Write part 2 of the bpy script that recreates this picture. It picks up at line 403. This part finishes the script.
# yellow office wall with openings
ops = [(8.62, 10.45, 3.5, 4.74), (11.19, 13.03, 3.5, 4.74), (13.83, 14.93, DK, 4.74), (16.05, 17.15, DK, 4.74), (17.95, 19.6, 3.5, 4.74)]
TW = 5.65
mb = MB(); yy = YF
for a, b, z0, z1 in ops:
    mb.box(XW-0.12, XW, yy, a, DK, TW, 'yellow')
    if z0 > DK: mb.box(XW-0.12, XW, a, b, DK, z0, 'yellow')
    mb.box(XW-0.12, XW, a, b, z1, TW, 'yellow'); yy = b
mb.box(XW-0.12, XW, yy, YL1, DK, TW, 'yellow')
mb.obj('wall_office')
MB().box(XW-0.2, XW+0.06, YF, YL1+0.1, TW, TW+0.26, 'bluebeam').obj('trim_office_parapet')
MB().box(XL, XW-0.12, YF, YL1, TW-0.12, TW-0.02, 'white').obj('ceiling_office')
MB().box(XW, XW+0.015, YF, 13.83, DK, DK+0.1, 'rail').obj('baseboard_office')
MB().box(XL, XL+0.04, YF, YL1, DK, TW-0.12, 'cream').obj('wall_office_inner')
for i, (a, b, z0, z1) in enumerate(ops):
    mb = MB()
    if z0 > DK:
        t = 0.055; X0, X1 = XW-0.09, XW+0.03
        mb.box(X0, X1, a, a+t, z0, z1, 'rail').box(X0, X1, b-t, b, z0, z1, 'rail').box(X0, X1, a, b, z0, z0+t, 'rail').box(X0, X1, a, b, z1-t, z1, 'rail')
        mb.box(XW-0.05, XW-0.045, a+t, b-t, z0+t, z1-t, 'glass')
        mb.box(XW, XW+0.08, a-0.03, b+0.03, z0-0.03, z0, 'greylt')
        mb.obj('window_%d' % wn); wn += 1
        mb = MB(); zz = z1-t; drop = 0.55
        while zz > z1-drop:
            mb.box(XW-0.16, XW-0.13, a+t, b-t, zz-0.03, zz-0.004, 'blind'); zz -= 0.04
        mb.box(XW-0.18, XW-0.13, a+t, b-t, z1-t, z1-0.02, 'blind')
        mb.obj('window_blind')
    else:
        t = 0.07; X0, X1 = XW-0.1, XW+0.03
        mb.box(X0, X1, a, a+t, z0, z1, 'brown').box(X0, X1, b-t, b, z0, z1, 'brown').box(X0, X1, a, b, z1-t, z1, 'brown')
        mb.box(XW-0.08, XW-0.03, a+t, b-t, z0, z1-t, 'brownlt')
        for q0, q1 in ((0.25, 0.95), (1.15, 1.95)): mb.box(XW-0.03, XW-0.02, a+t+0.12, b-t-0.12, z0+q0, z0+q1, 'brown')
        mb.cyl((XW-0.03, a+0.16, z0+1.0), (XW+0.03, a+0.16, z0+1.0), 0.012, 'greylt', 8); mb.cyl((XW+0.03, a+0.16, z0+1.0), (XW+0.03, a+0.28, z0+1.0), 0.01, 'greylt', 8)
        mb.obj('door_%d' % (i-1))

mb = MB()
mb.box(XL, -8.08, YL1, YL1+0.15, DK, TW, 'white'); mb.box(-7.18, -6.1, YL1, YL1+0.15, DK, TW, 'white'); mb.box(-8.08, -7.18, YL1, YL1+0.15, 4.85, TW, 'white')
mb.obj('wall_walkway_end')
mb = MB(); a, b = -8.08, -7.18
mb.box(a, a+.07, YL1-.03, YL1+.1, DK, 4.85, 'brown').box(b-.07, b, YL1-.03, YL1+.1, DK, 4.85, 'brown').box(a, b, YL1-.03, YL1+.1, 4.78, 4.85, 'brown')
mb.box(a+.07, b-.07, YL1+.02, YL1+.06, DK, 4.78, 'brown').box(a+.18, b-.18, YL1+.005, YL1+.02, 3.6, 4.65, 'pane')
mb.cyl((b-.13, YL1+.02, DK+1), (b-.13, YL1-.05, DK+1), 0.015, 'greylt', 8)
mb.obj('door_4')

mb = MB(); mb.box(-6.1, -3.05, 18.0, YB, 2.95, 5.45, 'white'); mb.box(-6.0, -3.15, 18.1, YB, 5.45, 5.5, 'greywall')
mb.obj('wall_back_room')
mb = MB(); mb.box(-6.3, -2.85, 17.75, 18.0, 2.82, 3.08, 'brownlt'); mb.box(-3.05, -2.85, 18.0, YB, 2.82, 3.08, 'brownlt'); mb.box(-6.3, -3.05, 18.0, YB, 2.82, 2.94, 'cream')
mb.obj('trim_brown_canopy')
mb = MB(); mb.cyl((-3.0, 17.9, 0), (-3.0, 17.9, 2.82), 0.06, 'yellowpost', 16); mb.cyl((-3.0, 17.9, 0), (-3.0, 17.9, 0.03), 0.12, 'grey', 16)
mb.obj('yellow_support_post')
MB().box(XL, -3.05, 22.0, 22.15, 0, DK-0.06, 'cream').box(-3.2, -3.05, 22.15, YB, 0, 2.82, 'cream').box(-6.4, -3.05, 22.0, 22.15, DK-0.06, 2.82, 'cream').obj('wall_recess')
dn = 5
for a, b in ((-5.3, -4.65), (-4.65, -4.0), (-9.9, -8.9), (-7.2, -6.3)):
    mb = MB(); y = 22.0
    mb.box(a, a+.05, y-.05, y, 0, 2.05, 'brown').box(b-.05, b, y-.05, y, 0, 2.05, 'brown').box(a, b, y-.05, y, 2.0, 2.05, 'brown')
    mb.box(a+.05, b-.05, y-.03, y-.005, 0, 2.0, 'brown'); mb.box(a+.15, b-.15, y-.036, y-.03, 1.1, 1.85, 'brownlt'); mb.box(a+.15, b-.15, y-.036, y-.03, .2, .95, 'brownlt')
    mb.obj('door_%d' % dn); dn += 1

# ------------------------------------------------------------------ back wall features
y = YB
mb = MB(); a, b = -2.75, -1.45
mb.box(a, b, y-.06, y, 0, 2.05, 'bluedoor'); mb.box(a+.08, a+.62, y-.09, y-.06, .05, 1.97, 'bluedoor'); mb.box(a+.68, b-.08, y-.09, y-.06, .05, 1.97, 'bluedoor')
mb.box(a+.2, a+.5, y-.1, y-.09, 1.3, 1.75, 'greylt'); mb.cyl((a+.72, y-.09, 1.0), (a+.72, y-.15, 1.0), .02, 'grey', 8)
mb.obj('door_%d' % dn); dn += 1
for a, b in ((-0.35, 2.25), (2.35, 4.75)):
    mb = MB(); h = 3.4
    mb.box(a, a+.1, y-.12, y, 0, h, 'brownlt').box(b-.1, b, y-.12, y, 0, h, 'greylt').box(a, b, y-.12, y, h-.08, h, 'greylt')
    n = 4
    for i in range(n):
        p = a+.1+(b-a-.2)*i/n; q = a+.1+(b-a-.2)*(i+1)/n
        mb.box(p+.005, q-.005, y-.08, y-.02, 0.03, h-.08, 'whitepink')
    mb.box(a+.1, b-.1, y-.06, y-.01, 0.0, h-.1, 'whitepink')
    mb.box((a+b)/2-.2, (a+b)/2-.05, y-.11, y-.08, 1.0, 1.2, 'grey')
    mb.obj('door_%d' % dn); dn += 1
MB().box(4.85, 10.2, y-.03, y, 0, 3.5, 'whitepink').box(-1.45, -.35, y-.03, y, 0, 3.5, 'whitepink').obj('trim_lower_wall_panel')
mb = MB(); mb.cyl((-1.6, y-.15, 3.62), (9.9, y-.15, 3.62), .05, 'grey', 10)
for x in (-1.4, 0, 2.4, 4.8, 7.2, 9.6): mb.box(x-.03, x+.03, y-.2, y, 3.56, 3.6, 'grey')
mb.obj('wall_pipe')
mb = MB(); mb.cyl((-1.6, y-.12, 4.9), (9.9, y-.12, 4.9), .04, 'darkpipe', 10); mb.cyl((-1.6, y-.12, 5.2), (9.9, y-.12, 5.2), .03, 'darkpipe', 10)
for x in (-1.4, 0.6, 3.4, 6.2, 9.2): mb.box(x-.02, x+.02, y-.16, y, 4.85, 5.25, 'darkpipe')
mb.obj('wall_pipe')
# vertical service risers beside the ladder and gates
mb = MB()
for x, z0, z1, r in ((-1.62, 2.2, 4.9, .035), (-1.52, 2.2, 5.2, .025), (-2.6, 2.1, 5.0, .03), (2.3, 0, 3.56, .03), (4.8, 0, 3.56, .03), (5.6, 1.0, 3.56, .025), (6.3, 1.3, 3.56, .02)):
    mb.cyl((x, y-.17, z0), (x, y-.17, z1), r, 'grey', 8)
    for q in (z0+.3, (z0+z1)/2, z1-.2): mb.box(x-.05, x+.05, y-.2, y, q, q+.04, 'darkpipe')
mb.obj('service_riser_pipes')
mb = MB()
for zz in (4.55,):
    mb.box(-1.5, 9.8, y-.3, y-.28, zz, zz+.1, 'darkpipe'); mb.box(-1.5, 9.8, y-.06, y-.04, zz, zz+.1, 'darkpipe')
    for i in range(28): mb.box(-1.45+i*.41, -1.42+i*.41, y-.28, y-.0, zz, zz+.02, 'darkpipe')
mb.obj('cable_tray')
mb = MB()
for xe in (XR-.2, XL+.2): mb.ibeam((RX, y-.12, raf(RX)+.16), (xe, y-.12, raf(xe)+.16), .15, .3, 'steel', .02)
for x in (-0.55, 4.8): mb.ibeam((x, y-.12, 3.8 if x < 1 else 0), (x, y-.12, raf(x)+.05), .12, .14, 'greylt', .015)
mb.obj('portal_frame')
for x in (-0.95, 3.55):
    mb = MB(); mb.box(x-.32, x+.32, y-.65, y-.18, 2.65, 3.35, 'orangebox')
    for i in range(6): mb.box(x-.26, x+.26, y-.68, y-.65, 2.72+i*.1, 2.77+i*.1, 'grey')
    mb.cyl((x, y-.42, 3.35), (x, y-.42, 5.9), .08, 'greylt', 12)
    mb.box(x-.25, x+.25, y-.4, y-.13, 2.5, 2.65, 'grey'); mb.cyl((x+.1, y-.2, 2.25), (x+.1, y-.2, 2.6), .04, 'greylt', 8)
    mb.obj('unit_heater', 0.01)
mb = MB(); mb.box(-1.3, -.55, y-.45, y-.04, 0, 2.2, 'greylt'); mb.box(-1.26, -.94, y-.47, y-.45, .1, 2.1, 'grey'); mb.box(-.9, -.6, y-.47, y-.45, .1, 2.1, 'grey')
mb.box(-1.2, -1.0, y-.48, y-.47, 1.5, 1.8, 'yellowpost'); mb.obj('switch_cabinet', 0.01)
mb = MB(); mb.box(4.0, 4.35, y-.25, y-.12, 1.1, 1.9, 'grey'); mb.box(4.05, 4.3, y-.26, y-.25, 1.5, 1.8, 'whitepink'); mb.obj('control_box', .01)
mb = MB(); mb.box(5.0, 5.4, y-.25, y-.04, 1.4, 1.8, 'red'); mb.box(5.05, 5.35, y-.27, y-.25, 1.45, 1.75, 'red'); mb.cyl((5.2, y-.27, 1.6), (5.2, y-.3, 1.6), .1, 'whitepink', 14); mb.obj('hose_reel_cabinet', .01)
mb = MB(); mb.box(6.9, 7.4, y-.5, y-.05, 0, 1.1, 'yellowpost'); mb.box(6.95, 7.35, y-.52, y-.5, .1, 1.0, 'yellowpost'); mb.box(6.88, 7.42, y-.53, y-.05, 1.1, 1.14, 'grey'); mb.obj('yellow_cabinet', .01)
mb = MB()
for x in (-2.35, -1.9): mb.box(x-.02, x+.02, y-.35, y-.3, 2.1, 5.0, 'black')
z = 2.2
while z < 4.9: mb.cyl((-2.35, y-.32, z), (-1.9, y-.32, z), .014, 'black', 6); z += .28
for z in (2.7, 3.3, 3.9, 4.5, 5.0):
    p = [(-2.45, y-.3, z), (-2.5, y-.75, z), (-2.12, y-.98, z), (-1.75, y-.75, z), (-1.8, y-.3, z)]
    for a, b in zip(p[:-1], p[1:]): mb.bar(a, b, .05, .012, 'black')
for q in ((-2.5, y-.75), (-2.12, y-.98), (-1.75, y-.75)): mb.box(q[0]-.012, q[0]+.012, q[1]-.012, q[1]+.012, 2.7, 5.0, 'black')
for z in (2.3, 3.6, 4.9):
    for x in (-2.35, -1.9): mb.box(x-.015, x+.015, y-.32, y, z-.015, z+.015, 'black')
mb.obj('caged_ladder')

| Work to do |
Extract exactly the leading lines of the data, stopping at and including the line with "mb.obj('door_%d' % (i-1))".

| Output of the task |
Write part 2 of the bpy script that recreates this picture. It picks up at line 403. This part finishes the script.
# yellow office wall with openings
ops = [(8.62, 10.45, 3.5, 4.74), (11.19, 13.03, 3.5, 4.74), (13.83, 14.93, DK, 4.74), (16.05, 17.15, DK, 4.74), (17.95, 19.6, 3.5, 4.74)]
TW = 5.65
mb = MB(); yy = YF
for a, b, z0, z1 in ops:
    mb.box(XW-0.12, XW, yy, a, DK, TW, 'yellow')
    if z0 > DK: mb.box(XW-0.12, XW, a, b, DK, z0, 'yellow')
    mb.box(XW-0.12, XW, a, b, z1, TW, 'yellow'); yy = b
mb.box(XW-0.12, XW, yy, YL1, DK, TW, 'yellow')
mb.obj('wall_office')
MB().box(XW-0.2, XW+0.06, YF, YL1+0.1, TW, TW+0.26, 'bluebeam').obj('trim_office_parapet')
MB().box(XL, XW-0.12, YF, YL1, TW-0.12, TW-0.02, 'white').obj('ceiling_office')
MB().box(XW, XW+0.015, YF, 13.83, DK, DK+0.1, 'rail').obj('baseboard_office')
MB().box(XL, XL+0.04, YF, YL1, DK, TW-0.12, 'cream').obj('wall_office_inner')
for i, (a, b, z0, z1) in enumerate(ops):
    mb = MB()
    if z0 > DK:
        t = 0.055; X0, X1 = XW-0.09, XW+0.03
        mb.box(X0, X1, a, a+t, z0, z1, 'rail').box(X0, X1, b-t, b, z0, z1, 'rail').box(X0, X1, a, b, z0, z0+t, 'rail').box(X0, X1, a, b, z1-t, z1, 'rail')
        mb.box(XW-0.05, XW-0.045, a+t, b-t, z0+t, z1-t, 'glass')
        mb.box(XW, XW+0.08, a-0.03, b+0.03, z0-0.03, z0, 'greylt')
        mb.obj('window_%d' % wn); wn += 1
        mb = MB(); zz = z1-t; drop = 0.55
        while zz > z1-drop:
            mb.box(XW-0.16, XW-0.13, a+t, b-t, zz-0.03, zz-0.004, 'blind'); zz -= 0.04
        mb.box(XW-0.18, XW-0.13, a+t, b-t, z1-t, z1-0.02, 'blind')
        mb.obj('window_blind')
    else:
        t = 0.07; X0, X1 = XW-0.1, XW+0.03
        mb.box(X0, X1, a, a+t, z0, z1, 'brown').box(X0, X1, b-t, b, z0, z1, 'brown').box(X0, X1, a, b, z1-t, z1, 'brown')
        mb.box(XW-0.08, XW-0.03, a+t, b-t, z0, z1-t, 'brownlt')
        for q0, q1 in ((0.25, 0.95), (1.15, 1.95)): mb.box(XW-0.03, XW-0.02, a+t+0.12, b-t-0.12, z0+q0, z0+q1, 'brown')
        mb.cyl((XW-0.03, a+0.16, z0+1.0), (XW+0.03, a+0.16, z0+1.0), 0.012, 'greylt', 8); mb.cyl((XW+0.03, a+0.16, z0+1.0), (XW+0.03, a+0.28, z0+1.0), 0.01, 'greylt', 8)
        mb.obj('door_%d' % (i-1))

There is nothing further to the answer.